Sunday, July 2, 2017

Knitting -- borders and edgings

Now I'll show you how I added the border and edging on the last samples.

Traditionally, you knit all the edging, then all the border, then all the center, then graft them together. In the Bantam book, they are knitted with diagonal sides that you then graft together.

My question was, what if you knit the center first.  Well, when you work the ends, it's easy.

The video above has you knitting onto a live edge, that is, one that you haven't bound off.  I did that when I had finished the center. To make this possible at both ends, you can do what is called a "provisional cast-on" especially in a different color, which you then pick up your body stitches from and get rid of.  Here's a video of one way to do it.

So for the ocean wave, I would have to make a chain of single crochets 88 long to do the center before I did any knitting.

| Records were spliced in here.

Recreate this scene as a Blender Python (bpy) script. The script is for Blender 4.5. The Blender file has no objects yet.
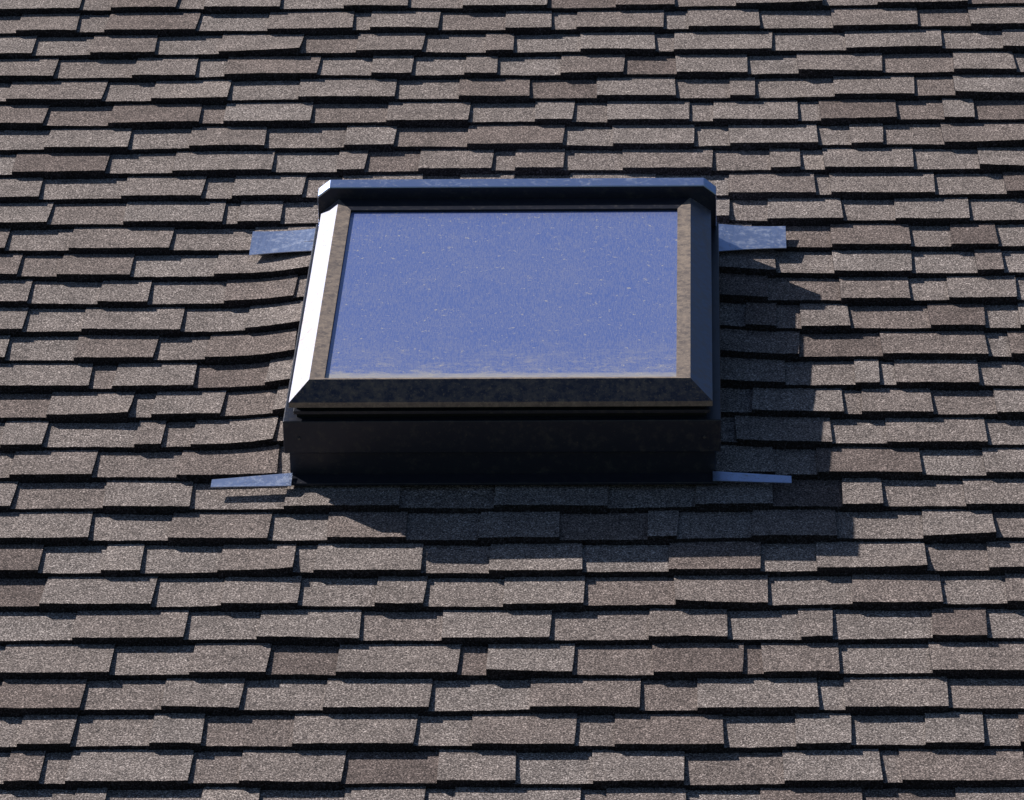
import bpy, math, random
from mathutils import Vector, Matrix
random.seed(31)
scene=bpy.context.scene
PITCH=math.radians(22)
T=Matrix.Translation((0,0,5.0))@Matrix.Rotation(PITCH,4,'X')   # roof space: x right, y up the slope, z out of the roof

# ---------------------------------------------------------------- materials
def new_mat(name):
    m=bpy.data.materials.new(name); m.use_nodes=True
    nt=m.node_tree; return m,nt,nt.nodes['Principled BSDF']
def N(nt,t,**kw):
    n=nt.nodes.new(t)
    for k,v in kw.items(): setattr(n,k,v)
    return n
def noise(nt,vec,scale,detail=3,rough=.6):
    n=N(nt,'ShaderNodeTexNoise'); n.inputs['Scale'].default_value=scale
    n.inputs['Detail'].default_value=detail; n.inputs['Roughness'].default_value=rough
    nt.links.new(vec,n.inputs['Vector']); return n.outputs['Fac']
def ramp(nt,fac,stops):
    r=N(nt,'ShaderNodeValToRGB'); e=r.color_ramp.elements
    while len(e)<len(stops): e.new(.5)
    for el,(p,c) in zip(e,stops):
        el.position=p; el.color=(c[0],c[1],c[2],1) if hasattr(c,'__len__') else (c,c,c,1)
    nt.links.new(fac,r.inputs['Fac']); return r.outputs['Color']
def mix(nt,a,b,fac,mode='MIX'):
    m=N(nt,'ShaderNodeMix',data_type='RGBA',blend_type=mode)
    for sock,val in ((m.inputs[0],fac),(m.inputs[6],a),(m.inputs[7],b)):
        if isinstance(val,bpy.types.NodeSocket): nt.links.new(val,sock)
        elif isinstance(val,(int,float)): sock.default_value=val
        else: sock.default_value=(val[0],val[1],val[2],1)
    return m.outputs[2]
def objcoord(nt,scale=None):
    tc=N(nt,'ShaderNodeTexCoord'); o=tc.outputs['Object']
    if scale:
        mp=N(nt,'ShaderNodeMapping'); mp.inputs['Scale'].default_value=scale
        nt.links.new(o,mp.inputs['Vector']); o=mp.outputs['Vector']
    return o
def bump(nt,b,h,strength,dist):
    n=N(nt,'ShaderNodeBump'); n.inputs['Strength'].default_value=strength; n.inputs['Distance'].default_value=dist
    nt.links.new(h,n.inputs['Height']); nt.links.new(n.outputs['Normal'],b.inputs['Normal'])

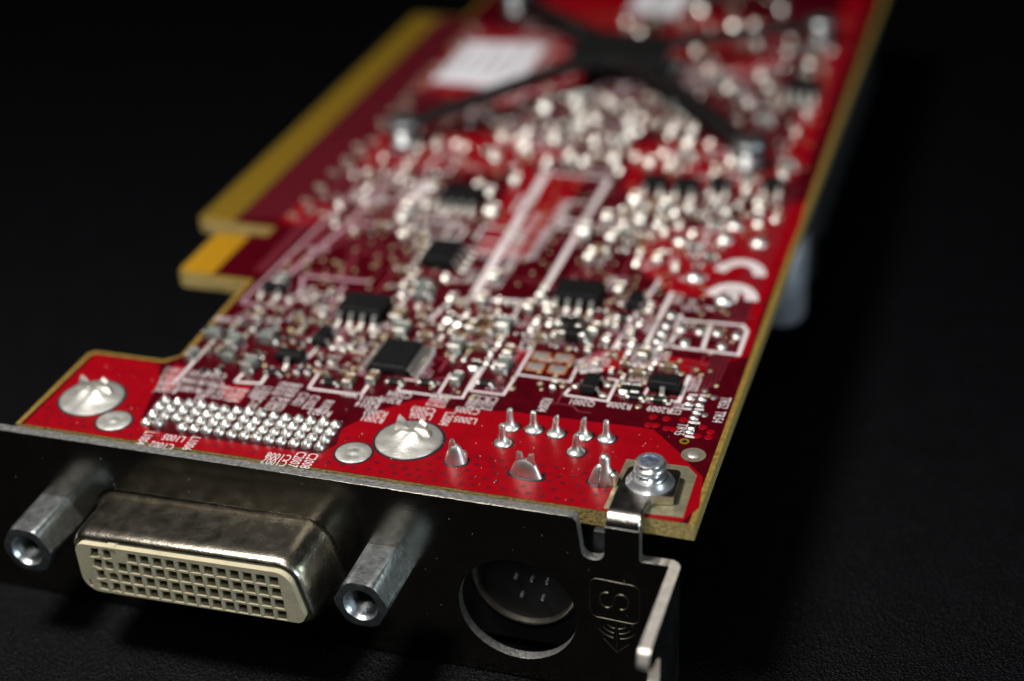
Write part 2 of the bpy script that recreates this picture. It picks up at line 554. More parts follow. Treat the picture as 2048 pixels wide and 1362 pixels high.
# small open vias between the parts
mb = MB()
for k in range(900):
    x, y = rnd.uniform(-54.5, -2.2), 14 + 112 * rnd.random() ** 1.1
    if (x < -50 and y < 33) or (x > -24 and y < 17.5): continue
    r = rnd.uniform(.20, .34)
    mb.lathe([(r, 0), (r * .9, .02), (r * .45, .03), (r * .3, -.01)], x, y, 8)
part('open_vias', mb.mesh('open_vias', ['tin'], smooth=True), (0, 0, 0.066), parent=board, kind='stuff')

# flecks of dust and flux on the mask
mb = MB()
for k in range(150):
    x, y = rnd.uniform(-62, -2), rnd.uniform(0.6, 13)
    r = rnd.uniform(.02, .06)
    mb.lathe([(r, 0), (r * .6, r * .6)], x, y, 5)
part('dust', mb.mesh('dust', ['silk']), (0, 0, 0.06), parent=board, kind='stuff')

# --- white legend print
SILK = 0.075
mb = MB()
LN = [  # (points, width)
    ([(-40.46,12.33), (-35.37,12.35)], .34), ([(-40.46,12.33), (-40.63,15.54)], .3), ([(-35.01,12.35), (-35.07,17.47)], .34), ([(-31.92,14.03), (-32.03,16.08), (-28.37,16.21)], .22),
    ([(-31.92,14.03), (-27.88,13.99), (-25.39,14.23), (-25.48,16.72), (-25.48,20.07)], .28), ([(-27.88,13.99), (-27.95,18.22)], .26),
    ([(-25.23,15.66), (-21.77,15.67), (-21.63,19.55), (-21.65,24.96)], .28), ([(-21.63,19.55), (-16.27,19.42), (-16.36,23.73)], .28), ([(-25.13,15.68), (-25.19,23.61)], .26),
    ([(-25.19,23.61), (-25.45,32.83)], .3), ([(-33.62,27.86), (-32.76,32.46), (-30.86,32.57)], .5),
    ([(-16.18,17.03), (-11.90,16.89), (-11.87,20.77), (-12.94,20.89)], .3), ([(-16.18,17.03), (-15.95,18.29)], .3),
    ([(-8.79,18.19), (-5.39,18.39), (-5.44,23.27)], .42), ([(-8.84,18.36), (-8.73,20.78)], .26),
    ([(-8.47,28.21), (-1.63,28.16), (-1.66,32.89), (-2.27,33.99), (-9.08,33.65)], .42), ([(-8.47,28.21), (-8.81,34.78)], .42), ([(-5.25,28.18), (-5.44,33.24)], .42),
    ([(-4.75,19.82), (-3.95,19.92)], .3), ([(-3.73,19.97), (-2.94,20.07)], .3), ([(-4.78,17.33), (-3.99,17.39)], .3), ([(-3.73,17.50), (-2.89,17.57)], .3),
    ([(-3.81,15.24), (-2.74,15.25)], .34), ([(-3.62,12.89), (-2.74,12.86)], .34), ([(-3.10,14.98), (-3.05,14.31)], .2), ([(-6.35,18.61), (-6.18,17.66)], .3),
    # the big frame round the long legend
    ([(-30.78,33.15), (-32.27,65.49)], 1.05), ([(-32.27,65.49), (-24.36,65.43)], .5), ([(-23.98,33.73), (-24.29,65.15)], .7), ([(-31.14,33.06), (-23.88,33.75)], .8),
    ([(-45.24,60.28), (-45.12,50.39)], 1.9),
    ([(-53.81,9.84), (-53.72,15.56), (-53.67,19.07)], .3), ([(-48.00,11.73), (-47.77,16.99)], .34), ([(-48.00,11.73), (-45.38,12.08), (-45.59,15.22)], .34), ([(-42.92,15.87), (-42.73,20.43)], .3),
    ([(-12.28,23.93), (-9.72,23.87)], .6), ([(-12.28,23.93), (-12.31,27.70)], .3), ([(-10.61,23.65), (-10.86,28.04)], .3), ([(-13.83,22.39), (-15.83,21.43)], .6),
    ([(-10.86,28.04), (-10.71,39.29)], .5), ([(-13.85,26.32), (-12.61,41.71)], .35), ([(-9.77,27.30), (-8.32,28.65)], .4),
]
for p, wd in LN:
    mb.line(p, wd, 0)
LN2 = [
    # left block lines
    ([(-52.47,30.60), (-50.50,47.29), (-50.34,64.01)], .8), ([(-54.52,26.46), (-53.61,45.79), (-53.21,57.07)], .5), ([(-49.71,47.20), (-44.24,47.10)], .8), ([(-50.14,33.85), (-42.77,34.14)], .7),
    ([(-54.72,26.64), (-49.44,26.76), (-48.96,29.81), (-50.51,33.88)], .6), ([(-45.04,28.46), (-45.12,32.78)], .6),
]
for p, wd in LN2:
    mb.line(p, wd * .75, 0, mi=1)
for k in range(60):          # component outlines further back
    x, y = rnd.uniform(-54, -8.5), rnd.uniform(44, 116)
    wx, wy = rnd.uniform(1.5, 5), rnd.uniform(1.5, 5)
    mb.line([(x, y), (x + wx, y), (x + wx, y + wy), (x, y + wy)], .3, 0, closed=True)
part('printed_outlines', mb.mesh('printed_outlines', ['silk', 'lilac'], fix=False), (0, 0, SILK), parent=board, kind='stuff')


def cemark():
    # letters C and E of the conformity mark, reading towards the bracket
    out = []
    for cx, cy, e in ((-4.70,44.94, 0), (-4.54,39.39, 1)):
        mb = MB()
        R, W = 2.2, 1.35
        pts = [(cx + R * math.cos(math.radians(a)), cy - 0.6 + R * 1.45 * math.sin(math.radians(a))) for a in range(8, 173, 8)]
        mb.line(pts, W, 0)
        if e:
            mb.line([(cx, cy + 2.0), (cx, cy - 0.9)], W, 0)
        part('printed_letter', mb.mesh('printed_letter', ['silk'], fix=False), (0, 0, SILK), parent=board)


cemark()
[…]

When I was working the finished sides, this second video was helpful.

This is a change from the original post; I tried to click on that video and it wasn't there any more. The samples start at 44 seconds into this video.

First, when you're picking up at the side, don't pick up across the selvage of the stitch. Pull that out, find where that stitch attaches to the rest of the work (which will be perpendicular to the edge), and knit into that.

Second, notice how at the bound-off end, she went a half stitch too far for the second  pickup and she called it a hat.  What she meant was that she had an upside down V or a sort of roof. When she had picked up the correct place, the two loops ran parallel.

I have looked for ways to keep the ends of the rows alive but haven't found one yet.

But that doesn't take us around the corner.

This website has my favorite explanation for how to go around corners.

But as usual I had to do it before I understood what she was saying. (I'm a muscle learner, not a visual or auditory learner.)  I took pictures of what I did at EVERY row instead of the crucial ones, and at the risk of boring some of you, here they are so you can see it in excruciating detail.

So here I am two rows before the corner with my border in paler blue. I have my favorite waste yarn markers for the three corner stitches you need. My border is 14 stitches, 5 of a bind-off, 7 of pattern, one spare, and one to knit with the edge of the lace to make it an attached border. (0)


Here is the return to the lace where I knit the edge stitch. (1)

Here I have turned the work. (1a)

The yarn is in front and I have inserted the needle so as to slip to it purlwise. (1b)

Here it is with the sky blue stitch slipped. (1c)

Here is the knit out to my bind-off. (2)

Here is the knit back in. (3)

Notice that I DO NOT ATTACH TO THE EDGE of the lace, I just knit that last border stitch.  This is like knitting a short row. (3a) 

TURN THE WORK. The yarn will be on your side.  Now work back out. This is me working back out. Notice that dark blue stitch on the right needle. It is the corner stitch. I have not attached the border to it. (4)

Next you will knit back in to the lace and ATTACH TO THE LACE THE SECOND TIME which will take that extreme corner stitch. So here I am ready to knit that corner stitch. (5)

Go through this whole routine two more times and you are around the corner.

Now, here I am ready to pick up the first stitch on the other side of the  corner and I  want you to notice something. The darker blue yarn that is over the horizontal needle is NOT worked through the loops at the edge. I pulled those out, found the yarn that is PERPENDICULAR to the edge, and put the needle through that. This is what the knitter was talking about on that video above. (6)

So here I am with the needle through both  loops. (7)

And I finish that stitch and I go back out to the edge of the border.

Here I am, back at the edge again and you can see that I've picked up all the edge stitches on my left needle to work into toward the next corner. (8)

And here is the first time I have ever knitted border that goes around the corner of a piece of lace. (9)

Two things.
1. You can see a little pucker at the corner where there's lots of yarn. This is worsted weight yarn. Your fingering or lace weight yarn won't look like this.
2. You can see a little pull in the outer edge. I have a fairly solid edge there and that's part of what's doing that. You can start your fake short rows TWO stitches before the corner to relieve that pull.  So here's my second corner and you can see there's not so much pull at the outer edge. For symmetry, you should do this at the second stitch AFTER the corner, too.

You can also see the bottom border stitches picked up onto the vertical needle, and not a "hat" among 'em.

If you want to learn real short rows around the corner knitting, here is another site. Just notice that your border pattern won't go around the corner with you. You will need to calculate the dimensions so you can fit whole patterns into each side, then go around the corner and start the motif all over again. This is more like what the Bantam book shows.

I hope this helps. Everybody needs different things in explanations, so use your search engine and maybe you'll find something that makes the light go on for you.